Graham, however, stressed lawmakers would be able to pass an emergency supplemental funding bill, arguing that Congress isn't a party of the memorandum of understanding (MOU). 
 
"A lot of members of Congress are going to see the benefit of a supplemental for Israel given what Iran's done ... and I think there's a lot of votes in this body for a $1.5 billion appropriation," the South Carolina Republican said. 
 
It's unclear how much support Graham has for his proposal, or how much time he'll have to gather support under a tight election-year timeframe.

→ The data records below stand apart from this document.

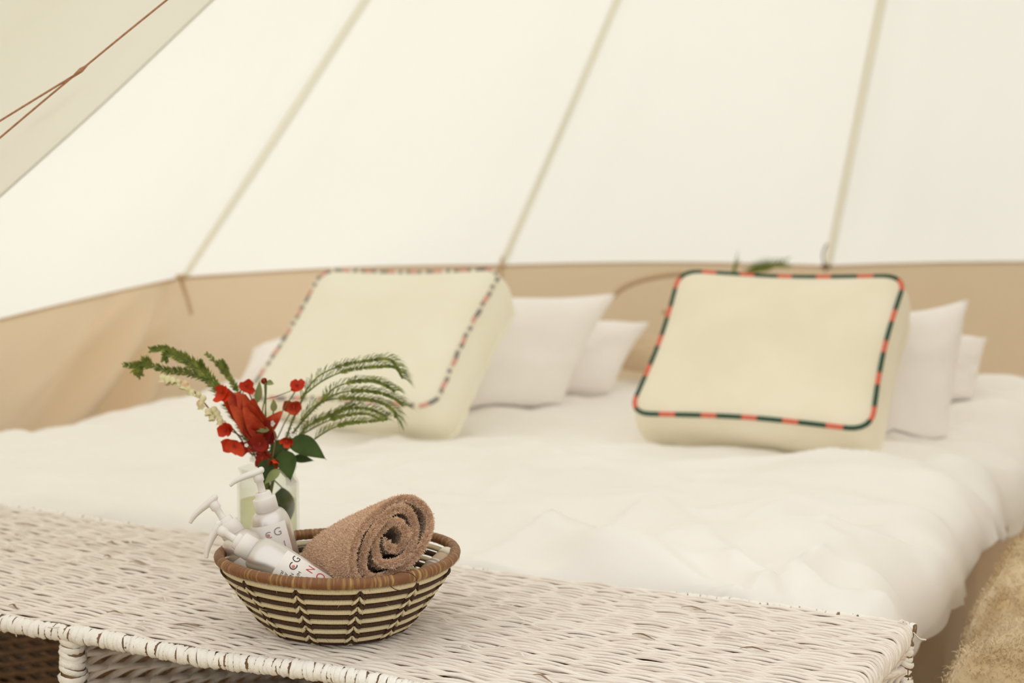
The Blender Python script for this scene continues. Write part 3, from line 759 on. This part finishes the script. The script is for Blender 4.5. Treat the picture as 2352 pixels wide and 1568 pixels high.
# ------------------------------------------------------------------ rolled towel
def towel():
    Fc = at(903, 1240, 1.655); Bc = at(772, 1284, 1.795)
    ax = (Fc-Bc); L = ax.length; ax.normalize()
    p = Vector((0, 0, 1)).cross(ax).normalized()           # sideways, towards picture right
    if p.x < 0: p = -p
    q = ax.cross(p); q = q if q.z > 0 else -q
    ca, sa = math.cos(R(38)), math.sin(R(38))
    T = 3.25*2*math.pi; NT = 260; half = .0031
    def cen(th, s):                                        # centre line of the roll at angle th, s along the axis 0..1
        f = th/T; r = .0065+.0440*f**.92
        r += .0020*math.sin(2.3*th+1)+.0011*math.sin(5.1*th)
        sh = 1-.10*(1-s)**2
        a = th+2.05 - .12*(1-s)
        x = r*1.33*math.cos(a)*sh; y = r*.84*math.sin(a)*sh
        if f > .9: x -= 0
        return x*ca-y*sa, x*sa+y*ca
    root = thing('rolled_towel', 'fluffy brown terry towel rolled up and lying in the coiled basket', 'towel')
    LS = 20; V = []; 
    base = np.zeros((LS+1, NT+1, 2, 3)); NRM = np.zeros((LS+1, NT+1, 3))
    for i in range(LS+1):
        s = i/LS
        for j in range(NT+1):
            th = T*j/NT; x, y = cen(th, s); x2, y2 = cen(th+.03, s); tx, ty = x2-x, y2-y; l = math.hypot(tx, ty); nx, ny = ty/l, -tx/l
            zoff = (.004*math.sin(th*1.7)+.003*math.sin(th*4.1)) * s
            c0 = Bc+ax*(L*s+zoff); hh = half*(1-.15*math.sin(s*22+th*.3)**2)
            for m_, sg in enumerate((1, -1)):
                base[i, j, m_] = c0+p*(x+nx*hh*sg)+q*(y+ny*hh*sg)
            NRM[i, j] = p*nx+q*ny
    idx = np.arange((LS+1)*(NT+1)*2).reshape(LS+1, NT+1, 2)
    Q = [np.stack([idx[:-1, :-1, m_], idx[1:, :-1, m_], idx[1:, 1:, m_], idx[:-1, 1:, m_]], -1).reshape(-1, 4) for m_ in (0, 1)]
    for e in (0, LS): Q.append(np.stack([idx[e, :-1, 0], idx[e, 1:, 0], idx[e, 1:, 1], idx[e, :-1, 1]], -1).reshape(-1, 4))
    for e in (0, NT): Q.append(np.stack([idx[:-1, e, 0], idx[1:, e, 0], idx[1:, e, 1], idx[:-1, e, 1]], -1).reshape(-1, 4))
    link('towel_cloth', mesh_np('towel_cloth', base.reshape(-1, 3), np.concatenate(Q), M['towel']), root)
    # terry loops: on the outside turn, and over the rolled end
    def strands(P, D, Lm, n, wd=.00033):
        D = D/np.linalg.norm(D, axis=1)[:, None]
        sd_ = np.cross(D, rng.normal(0, 1, (n, 3))); sd_ /= np.linalg.norm(sd_, axis=1)[:, None]
        cu = rng.normal(0, .55, (n, 3)); Ln = (Lm*rng.uniform(.6, 1.25, n))[:, None]
        p0 = P; p1 = P+D*Ln*.55+cu*Ln*.15; p2 = P+D*Ln*.95+cu*Ln*.5; wv = sd_*wd
        V = np.stack([p0-wv, p0+wv, p1+wv, p1-wv, p2+wv*.6, p2-wv*.6], 1).reshape(-1, 3); i0 = np.arange(n)*6
        return V, np.concatenate([np.stack([i0, i0+1, i0+2, i0+3], 1), np.stack([i0+3, i0+2, i0+4, i0+5], 1)])
    def samp(s, tf, m_):
        fi = s*LS; fj = tf*NT; i = np.minimum(fi.astype(int), LS-1); j = np.minimum(fj.astype(int), NT-1); a = (fi-i)[:, None]; c_ = (fj-j)[:, None]
        B = base[:, :, m_]
        P = (B[i, j]*(1-a)+B[i+1, j]*a)*(1-c_)+(B[i, j+1]*(1-a)+B[i+1, j+1]*a)*c_
        return P, NRM[i, j]
    n1 = 85000; P, N_ = samp(rng.random(n1), rng.uniform(.70, 1, n1), 0)
    V1, Q1 = strands(P, N_+rng.normal(0, .45, (n1, 3)), .0030, n1)
    n2 = 48000; tf = rng.random(n2)**.6; a, _ = samp(np.full(n2, .9999), tf, 0); c_, N2 = samp(np.full(n2, .9999), tf, 1)
    f = rng.random(n2)[:, None]; P = a*f+c_*(1-f); axn = np.array(ax)[None]
    D = axn*.8 + N2*(f-.5)*3.2 + rng.normal(0, .35, (n2, 3))
    V2, Q2 = strands(P, D, .0030, n2)
    n3 = 14000; tf = rng.random(n3)**.6; mm = rng.random(n3) < .5; ss = 1-rng.random(n3)**2*.12
    a, N3 = samp(np.minimum(ss, .9999), tf, 0); c_, _ = samp(np.minimum(ss, .9999), tf, 1); P = np.where(mm[:, None], a, c_)
    V3, Q3 = strands(P, np.where(mm[:, None], N3, -N3)+axn*.4+rng.normal(0, .4, (n3, 3)), .0019, n3)
    V = np.concatenate([V1, V2, V3]); Q = np.concatenate([Q1, Q2+len(V1), Q3+len(V1)+len(V2)])
    link('terry_pile', mesh_np('terry_pile', V, Q, M['pile']), root, kind='stuff')
    seat(root, Vector(((Fc+Bc)/2))-Vector((0, 0, .05)))
towel()
# small wrapped toiletry at the right behind the towel
g = thing('wrapped_soap', 'small beige and grey wrapped soap right of the towel in the basket', 'soap')
A_ = at(975, 1325, 1.70); B_ = at(1040, 1268, 1.735); dx = (B_-A_).normalized()
b = MB(); b.tube([A_, A_.lerp(B_, .06), A_.lerp(B_, .5), A_.lerp(B_, .94), B_], [.012, .0150, .0155, .0150, .010], 20, flat=.7); b.build('wrapper', M['tan'], g)
for f in (.34, .44):
    b = MB(); c = A_.lerp(B_, f); b.tube([c-dx*.0016, c, c+dx*.0016], [.0156, .0166, .0156], 20, flat=.7); b.build('band', M['paper'], g)
b = MB(); c = A_.lerp(B_, .82); b.tube([c-dx*.005, c+dx*.005], .0160, 20, flat=.7); b.build('band', M['cushion'], g)
seat(g, A_)

# ------------------------------------------------------------------ pump bottles
def text_mesh(s, size, font_name='t'):
    cu = bpy.data.curves.new('label_text', 'FONT'); cu.body = s; cu.size = size; cu.resolution_u = 3; cu.align_x = 'CENTER'; cu.align_y = 'CENTER'
    o = bpy.data.objects.new('tmp_text', cu); COL.objects.link(o); dg = bpy.context.evaluated_depsgraph_get(); dg.update()
    me = bpy.data.meshes.new_from_object(o.evaluated_get(dg)); bpy.data.objects.remove(o)
    return me
RB = .0245
def bottle(head_px, base_px, Yh, Yb, spout_dir, label, lab_rot, lab_z, texts):
    H = at(*head_px, Yh); Bp = at(*base_px, Yb); z = (H-Bp).normalized(); HT = .168; O = H-z*HT
    # label faces the camera
    v = (cam.location-O); v = (v-z*v.dot(z)).normalized(); yv = z.cross(v)
    M4 = Matrix((v, yv, z)).transposed().to_4x4(); M4.translation = O
    g = thing('pump_bottle', label, 'bottle', 'pump bottles in the basket')
    b = MB(); pr = [(0, 0), (RB-.004, 0), (RB-.001, .001), (RB, .004), (RB, .090)]
    pr += [(.0125+(RB-.0125)*math.cos(a)**.9, .090+.023*math.sin(a)) for a in np.linspace(.08, math.pi/2-.02, 9)] + [(.0115, .114), (.0115, .120)]
    b.lathe(pr, 40, M=M4); b.build('bottle_body', M['pearl'], g)
    b = MB(); b.lathe([(.0132, .1125), (.0145, .1130), (.0145, .1290), (.0138, .1300), (.0105, .1305), (.0100, .1360), (.0092, .1372), (.0050, .1374)], 36, M=M4)
    b.build('collar', M['plastic'], g)
    b = MB(); b.lathe([(.0046, .136), (.0044, .150), (.0062, .152), (.0066, .163), (0, .164)], 24, M=M4); b.build('pump_stem', M['plastic'], g)
    # spout: swells at the stem and tapers into a drooping nozzle
    sdv = Vector(spout_dir); sdv = (sdv-z*sdv.dot(z)).normalized()
    pts = [H-sdv*.0085-z*.001, H-sdv*.004-z*.004, H+sdv*.004-z*.0050, H+sdv*.014-z*.0056, H+sdv*.024-z*.0072, H+sdv*.031-z*.0095, H+sdv*.0365-z*.0125]
    b = MB(); b.tube(bez(pts, 4), list(np.interp(np.linspace(0, 1, 25), [0, .08, .25, .5, .75, 1], [.0034, .0066, .0078, .0068, .0054, .0034])), 12, flat=.62, up=z); b.build('spout', M['plastic'], g)
    z0, z1 = lab_z; a0, a1 = R(lab_rot-62), R(lab_rot+62)
    b = MB(); b.lathe([(RB+.0001, z0), (RB+.0004, z0+.0003), (RB+.0004, z1-.0003), (RB+.0001, z1)], 36, M=M4, a0=a0, a1=a1); lb = b.build('paper_label', M['paper'], g)
    for s, size, aa, zz, rot, mk in texts:
        if s == '*':                                    # little red flower
            b = MB()
            for k in range(8):
                t = k*math.pi/4
                pl = [(.0006, -.00025), (.0022, -.0005), (.0028, 0), (.0022, .0005), (.0006, .00025)]
                q = [(x*math.cos(t)-y*math.sin(t), x*math.sin(t)+y*math.cos(t)) for x, y in pl]
                V = []
                for x, y in q:
                    an = R(lab_rot+aa)+x*size/RB; V.append(M4 @ Vector(((RB+.0007)*math.cos(an), (RB+.0007)*math.sin(an), zz+y*size)))
                b.add(V, [(0, 1, 2, 3, 4)])
            b.build('printed_flower', M['inkr'], lb, smooth=False); continue
        me = text_mesh(s, size); cr, sr = math.cos(R(rot)), math.sin(R(rot))
        for vtx in me.vertices:
            x = vtx.co.x*cr-vtx.co.y*sr; y = vtx.co.x*sr+vtx.co.y*cr
            an = R(lab_rot+aa)+x/RB; vtx.co = M4 @ Vector(((RB+.0007)*math.cos(an), (RB+.0007)*math.sin(an), zz+y))
        me.materials.clear(); me.materials.append(M[mk]); me.name = 'label_text'
        link('label_text', me, lb)
    seat(g, O)
bottle((588, 1076), (668, 1369), 1.765, 1.775, (-1, -.15, 0), 'upright silver pump bottle at the back of the basket before the vase', -18, (.028, .099),
       [('C', .012, 2, .0865, 0, 'inkg'), ('*', .8, 2, .0865, 0, 'inkr'), ('G', .0145, 30, .0880, 0, 'inkg'), ('N', .013, 33, .0700, 0, 'inkg'), ('natural', .005, 0, .045, 0, 'inkg')])
bottle((481, 1143), (653, 1400), 1.735, 1.715, (-.9, -.1, -.3), 'silver pump bottle tilted left with its nozzle highest over the basket rim', -50, (.020, .085),
       [('C', .012, -10, .070, 0, 'ink')])
bottle((491, 1208), (754, 1372), 1.672, 1.655, (-.6, -.15, -1), 'frontmost silver pump bottle lying low with its nozzle drooping outside the basket', 0, (.004, .076),
       [('C', .0135, 21, .0590, 0, 'ink'), ('*', .85, 21, .0590, 0, 'inkr'), ('G', .0135, 46, .0610, 0, 'ink'), ('natural', .0056, -22, .0665, 0, 'ink'), ('BODY', .0056, -20, .0608, 0, 'ink'), ('LOTION', .0056, -20, .0550, 0, 'ink'), ('GERANIUM', .0056, -14, .0485, 0, 'ink'),
        ('N', .0130, 42, .0400, 0, 'inkr'), ('O', .0150, 38, .0250, 0, 'inkr'), ('I', .0150, 30, .0120, 0, 'inkr')])

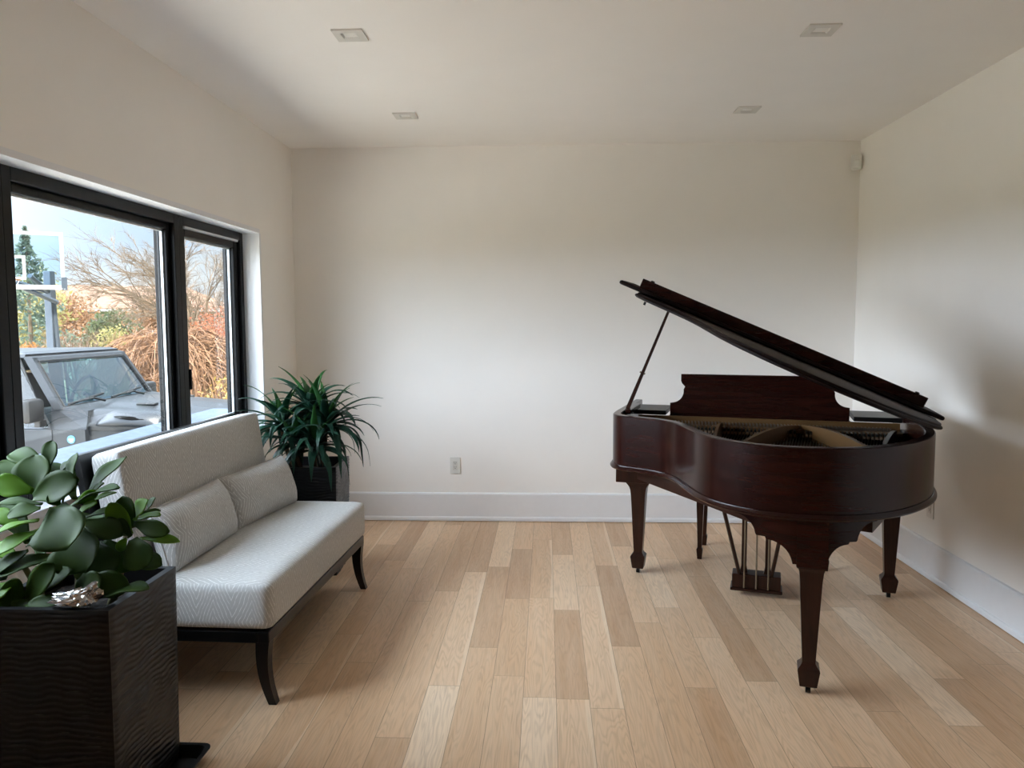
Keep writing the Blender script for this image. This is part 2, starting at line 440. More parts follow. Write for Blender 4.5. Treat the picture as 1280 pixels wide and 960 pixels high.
def outlet(loc, rz, label):
    r = empty('wall_outlet', loc, rz); tag(r, label, 'outlet', 'wall outlets')
    m = MB(); m.box(-0.037, 0.037, -0.007, 0.0, -0.0615, 0.0615, 0.0025); m.build('cover_plate', WHITEPLASTIC, r)
    m = MB(); m.box(-0.0168, 0.0168, -0.009, -0.0062, -0.0335, 0.0335, 0.001); m.build('receptacle', FIXT, r)
    m = MB()
    for zc in (0.018, -0.014):
        m.box(-0.0075, -0.0052, -0.0095, -0.0085, zc, zc + 0.008); m.box(0.0052, 0.0075, -0.0095, -0.0085, zc, zc + 0.008)
        m.tube([(0, -0.0096, zc - 0.006), (0, -0.0085, zc - 0.006)], 0.0028, 8)
    m.build('slots', DARKSLOT, r)
outlet((-0.662, YB, 0.408), 0, 'white wall outlet low on the back wall')
outlet((XR, 4.347, 0.401), radians(-90), 'white wall outlet low on the right wall behind the piano')

# ------------------------------------------------------------------ settee
def round_box(sx, sy, sz, r, puff=(0, 0, 0), n=(10, 22, 6), boxy=None):
    """rounded cushion box centred on the origin; puff swells the faces"""
    bm = bmesh.new(); res = {}
    def key(p): return tuple(round(c, 5) for c in p)
    def put(p):
        k = key(p)
        if k in res: return res[k]
        h = Vector((sx / 2, sy / 2, sz / 2)); q = Vector((p[0] * h.x, p[1] * h.y, p[2] * h.z))
        inner = Vector((max(-h.x + r, min(h.x - r, q.x)), max(-h.y + r, min(h.y - r, q.y)), max(-h.z + r, min(h.z - r, q.z))))
        d = q - inner
        if d.length > 1e-9: q = inner + d.normalized() * r
        fx, fy, fz = [1 - abs(c) ** 4 for c in p]
        q.x += puff[0] * p[0] * max(0, fy * fz) ; q.y += puff[1] * p[1] * max(0, fx * fz); q.z += puff[2] * p[2] * max(0, fx * fy)
        v = bm.verts.new(q); res[k] = v; return v
    def dist(k, n_):   # denser near the ends
        t = -1 + 2 * k / n_
        return math.copysign(abs(t) ** 0.75, t)
    for ax in range(3):
        a, b = [(1, 2), (0, 2), (0, 1)][ax]
        for s in (-1, 1):
            for i in range(n[a]):
                for j in range(n[b]):
                    q = []
                    for (ii, jj) in ((i, j), (i + 1, j), (i + 1, j + 1), (i, j + 1)):
                        p = [0, 0, 0]; p[ax] = s; p[a] = dist(ii, n[a]); p[b] = dist(jj, n[b]); q.append(put(p))
                    try: bm.faces.new(q)
                    except ValueError: pass
    M = MB(); M.bm.free(); M.bm = bm
    return M

SOFA = empty('settee', (-1.365, 3.43, 0), radians(-2.0))
tag(SOFA, 'armless grey settee in diamond-pattern fabric on a black wood base under the window', 'settee')
hl = 0.66; fx = 0.345; bx_ = -0.36
m = MB()
m.box(fx - 0.045, fx, -hl, hl, 0.243, 0.288, 0.004); m.box(bx_, bx_ + 0.045, -hl, hl, 0.243, 0.288, 0.004)
m.box(bx_ + 0.045, fx - 0.045, -hl, -hl + 0.045, 0.243, 0.288, 0.004); m.box(bx_ + 0.045, fx - 0.045, hl - 0.045, hl, 0.243, 0.288, 0.004)
m.box(bx_ + 0.02, fx - 0.02, -hl + 0.02, hl - 0.02, 0.27, 0.292)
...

Lawmakers might recess next week until after the election, meaning his proposal could get tied up by talks of either an omnibus or end-of-the-year continuing resolution (CR). 
 
But Graham added that Israeli officials told him they wanted more money but " just felt like they couldn't go beyond what the MOU said." 
 
Graham, one of the Senate's most vocal defense hawks, tied the push for more money for the Middle Eastern ally to a resurgent Iran. He noted that he also wants to extend the Iran Sanctions Act (ISA), which is currently set to expire at the end of the year. 
 
"I think it's in our interest to send a signal to the ayatollah — the more provocative you are ... the more helpful we're going to be," he said. "I want to send a signal to Iran that as you develop your missiles and as you do this and as you do that we're going to have more assistance to Israel."